ICI VENU, L’AVENIR EST PARESSE.
L’INSECTE NET GRATTE LA SÉCHERESSE ;
TOUT EST BRÛLÉ, DÉFAIT, REÇU DANS L’AIR
À JE NE SAIS QUELLE SÉVÈRE ESSENCE…
LA VIE EST VASTE, ÉTANT IVRE D’ABSENCE,
ET L’AMERTUME EST DOUCE, ET L’ESPRIT CLAIR.
Entre 17 et 20 heures, la descente au village par les chemins creux et frais d’ombre dense, en bicyclette, vers le bar / billard. Là, une certaine “civilisation” rudimentaire renaît : on peut brancher l’ordinateur portable, recopier ce que le soleil a inspiré. On peut offrir une tournée, échanger des expériences potagères, tisser des liens que les deux parties savent précaires. Puis à la fermeture à 20 heures, le soleil s’étant couché 2 minutes plus tôt, on peut gravir en sens inverse la côte raide du talus. La lampe-torche est devenue nécessaire entre les aboiements de chiens et les stridulations des grillons. Les étoiles étreignent chaque jour un peu plus le coeur. On sait leur nom, l’histoire de certaines d’entre-elles. Le but de tout-ceci ? Retrouver la pulsation du Monde à défaut de son chant.
Ce monde appelle Valéry, nécessairement, Claudel et Alain ensuite.
Derrière les vignes ensauvagées, donnant de petites grappes non traitée et bourrées de pépins, commence une forêt de chênes qui pousse fragilement sur un filon d’argile presque pure. O don du ciel ! Après le 15 septembre la température nocturne chute en dessous de 15 degrés et il faut allumer le feu pendant la nuit.
Il devient alors possible de confectionner des tablettes d’argile de 5 mm d’épaisseur, d’y graver des vers de Valéry au moyen d’un style, les poser sur les braises rougeoyantes avant d’aller se recoucher.

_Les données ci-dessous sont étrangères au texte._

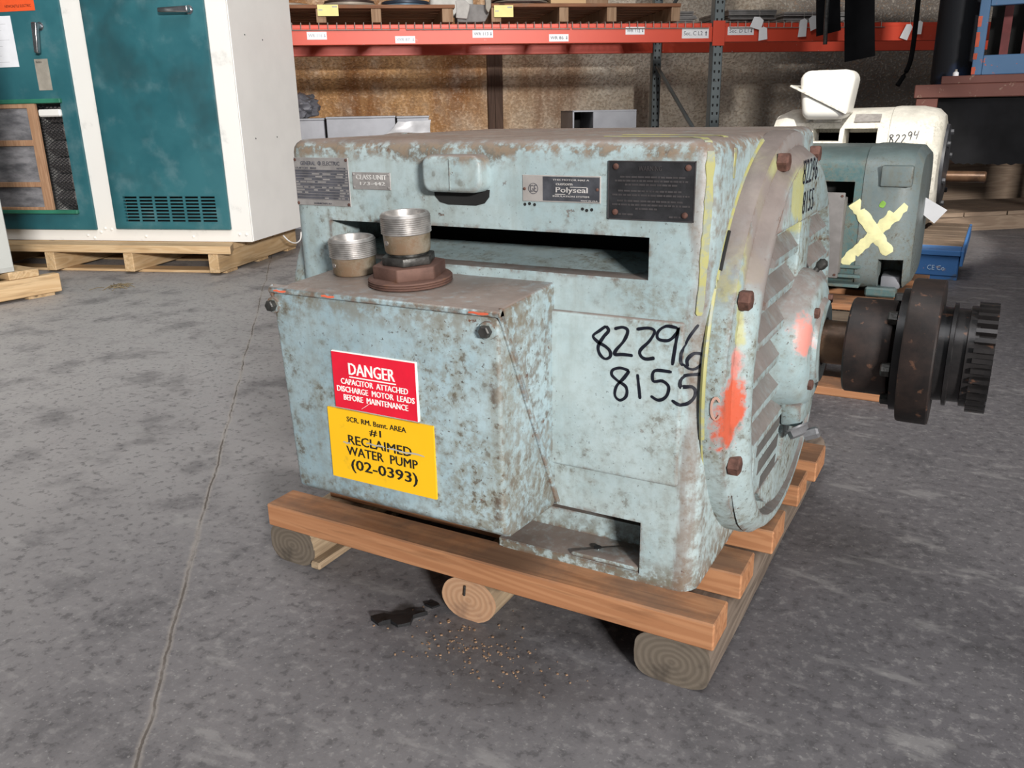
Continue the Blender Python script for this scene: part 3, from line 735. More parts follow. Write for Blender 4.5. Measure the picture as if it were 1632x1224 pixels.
PS = MT.part('insulation_plate', box(-.2705, -.1665, YP, YF, .594, .6255, None, .0003), plain('satin_plate', (.45, .42, .40), .4, .4, .08, 40), label='two tone insulation system plate with maker emblem')
t = box(-.2425, -.1678, YP-.0003, YP, .5955, .6240); MT.part('dark_field', t, plain('dark_plate_field', (.075, .078, .09), .45, .3, .3, 55), PS)
t = nb(); put = plate_frame(-.2705, -.1665, .594, .6255, YP-.0004)
put(t, 'THIS MOTOR HAS A', .40, .86, .13, .19, .0); put(t, 'custom', .44, .65, .27, .36, .006); put(t, 'Polyseal', .44, .84, .43, .69, .022); put(t, 'INSULATION SYSTEM', .40, .86, .74, .80, .0); put(t, 'MADE IN U.S.A.', .76, .97, .89, .935, .0)
MT.part('plate_lettering', t, plain('pale_plate_letters', (.60, .57, .55), .45, .3), PS, smooth=False)
for q_ in ((.43, .56, .71, .685), (.62, .83, .435, .41)): MT.part('logo_line', box(-.2705+.104*q_[0], -.2705+.104*q_[1], YP-.0008, YP-.0003, .6255-.0315*q_[2], .6255-.0315*q_[3]), bpy.data.materials['pale_plate_letters'], PS)
t = lathe([(0, .0066), (.0004, .0066), (.0004, .0060), (0, .0060)], (-.2555, YP-.0001, .6095), (0, -1, 0), 28); put(t, 'GE', .105, .185, .37, .63, -.01)
for k in range(4):
    a = PI/4+PI/2*k; box(-.2555+.0052*math.cos(a)-.0007, -.2555+.0052*math.cos(a)+.0007, YP-.0005, YP-.0001, .6095+.0052*math.sin(a)-.0003, .6095+.0052*math.sin(a)+.0003, t)
MT.part('maker_emblem', t, dkalu, PS, smooth=False)
screws(((-.2675, .609), (-.1705, .610)), .0019, rusty, PS)
WPt = MT.part('warning_plate', box(-.1568, -.0530, YP-.0006, YF, .577, .6435, None, .0005), blk, label='black cast warning plate with four rusty screws')
t = nb(); put = plate_frame(-.1568, -.0530, .577, .6435, YP-.0007); put(t, 'WARNING', .355, .62, .085, .165, .02)
rnd = random.Random(5)
for (v, u0, u1) in ((.255, .14, .89), (.32, .08, .92), (.385, .20, .80), (.49, .12, .86), (.56, .05, .94), (.66, .11, .88), (.725, .05, .95), (.79, .33, .58), (.89, .13, .31), (.91, .72, .87)):
    u = u0
    while u < u1-.01:
        w = min(rnd.uniform(.02, .075), u1-u); box(-.1568+.1038*u, -.1568+.1038*(u+w), YP-.0011, YP-.0006, .6435-.0665*(v+.030), .6435-.0665*v, t); u += w+.010
for a in ((-.1568, -.0530, .6425, .6435), (-.1568, -.0530, .577, .578), (-.1568, -.1558, .577, .6435), (-.0540, -.0530, .577, .6435)): box(a[0], a[1], YP-.0012, YP-.0006, a[2], a[3], t)
MT.part('raised_lettering', t, blkhi, WPt, smooth=False)
for (x, z) in ((-.1475, .637), (-.0615, .6365), (-.1475, .5855), (-.0635, .5845)):
    t = lathe([(0, .0036), (.0012, .0034), (.002, .002), (.0021, 0)], (x, YP-.0006, z), (0, -1, 0), 14); MT.part('screw', t, rusty, WPt)

# ------------------------------------------------------------------ pipe fittings standing on the terminal box
def nip_mat():
    m = Mat('galvanised_pipe', .42, .35, .5); z = m.xyz()[2]; n = m.noise(35, 6, .65)
    c = m.mix(m.step(n, .38, .62), (.19, .145, .090), (.36, .32, .255)); c = m.mix(m.mul(m.step(m.noise(18, 6, .65), .46, .64), .75), c, (.22, .12, .06))
    return m.done(c)
nipm = nip_mat(); bright = plain('cut_bright_thread', (.40, .38, .365), .42, .75, .25, 60); rustcast = coupling_mat('rusty_cast_iron', (.075, .040, .032), (.155, .085, .066), .7)
def threads(r, z0, z1, n, depth):
    p = []
    for k in range(n):
        z = z0+(z1-z0)*k/n; p += [(z, r-depth), (z+(z1-z0)/n*.45, r)]
    p.append((z1, r-depth)); return p
def nipple(name, label, x, y, zb, R=.0315):
    t_ = Thing(name, label, 'pipe fitting', (x, y, zb), None, 'pipe nipples on the terminal box')
    H = .056
    body = lathe([(.0, R-.008), (.0, R-.004), (.003, R-.0025), (.026, R-.0015), (.027, R-.001), (.027, R-.008)], (x, y, zb), (0, 0, 1), 40)
    t_.part('pipe_body', body, nipm)
    th = lathe([(.026, R-.008)] + threads(R+.0005, .027, .053, 9, .0012) + [(.055, R-.0015), (.056, R-.003), (.0555, R-.0055), (.046, R-.0075), (.02, R-.0085), (.001, R-.0085)], (x, y, zb), (0, 0, 1), 40)
    t_.part('pipe_thread', th, bright, label='bright cut thread')
    a = math.radians(248); p = Vector((x+(R-.0035)*math.cos(a), y+(R-.0035)*math.sin(a), zb+.0165)); d = Vector((math.cos(a), math.sin(a), 0))
    t_.part('side_hole', cyl(p, p+d*.0026, .0036, n=12), bright)
    return t_
TILT = math.radians(3.0)
def lean(o): o.rotation_euler = (TILT, 0, 0); return o
TOPZ = lambda y: .488+(y+.085)*.0532
NX = -.5125
N1 = nipple('pipe_nipple', 'short threaded pipe nipple standing alone on the left of the terminal box top', NX, .013, TOPZ(.013)+.0006)
lean(N1.o); N1.o.scale = (1, 1, .88)
BX, BY, BZ = -.4055, -.0065, TOPZ(-.0065)+.0006
BU = Thing('reducer_bushing', 'rusty hexagonal reducer bushing with threaded disc lying on the terminal box top', 'pipe fitting', (BX, BY, BZ))
BU.part('threaded_disc', lathe([(0, .0)] + [(0, .051)] + threads(.0545, .0, .0105, 3, .0016) + [(.0105, .050), (.012, .045), (.012, 0)], (BX, BY, BZ), (0, 0, 1), 48), rustcast)
t = cyl((BX, BY, BZ+.011), (BX, BY, BZ+.030), .0475, n=6, phase=.28); bevel(t, .002, 2); BU.part('hex_body', t, rustcast)
lean(BU.o); BU.o.scale = (1, 1, .86)
def up_axis(h):
    h *= .86; return (BX, BY-h*math.sin(TILT), BZ+h*math.cos(TILT))
HN = cyl((BX, BY, BZ+.030), (BX, BY, BZ+.042), .0355, n=6, phase=.42); bevel(HN, .0015, 2)
hn = single('hex_nut', HN, gunmetal, (BX, BY, BZ+.030), 'dark greasy hexagonal nut on the rusty bushing, under the taller pipe nipple', 'nut')
hn.location = up_axis(.0304); lean(hn); hn.scale = (1, 1, .86)
t = cyl((BX, BY, BZ+.0422), (BX, BY, BZ+.046), .024, n=24); nc = single('nut_collar', t, gunmetal, (BX, BY, BZ+.0422), 'narrow dark collar between the greasy nut and the upper pipe nipple', 'collar')
nc.location = up_axis(.0426); lean(nc); nc.scale = (1, 1, .86)
N2 = nipple('pipe_nipple', 'threaded pipe nipple on top of the dark nut and rusty bushing', BX-.002, BY, BZ+.0464)
N2.o.location = up_axis(.0468); lean(N2.o); N2.o.scale = (1, 1, .88)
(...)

Le matin ces tablettes sont cuites, et c’est comme si on les eût écrites soi-même : une lumière et un feu intérieur vous habite, bien faible aperçu de la lumière trinitaire qui pour certains sera la découverte d’après le dernier souffle, délice tranquille, horizon des sommeils, pieuse stupeur, espérance, invincible félicité.
FELIX, mot latin qui appelle dans ce lieu solaire, ivre d’absence, un chat, si possible pas trop remuant, qui ait appris d’apprécier chaque seconde comme une éternité, l’avenir avec paresse, goûtant en fin gourmet, les yeux clos de plaisir, l’espérance de son bonheur inéluctable.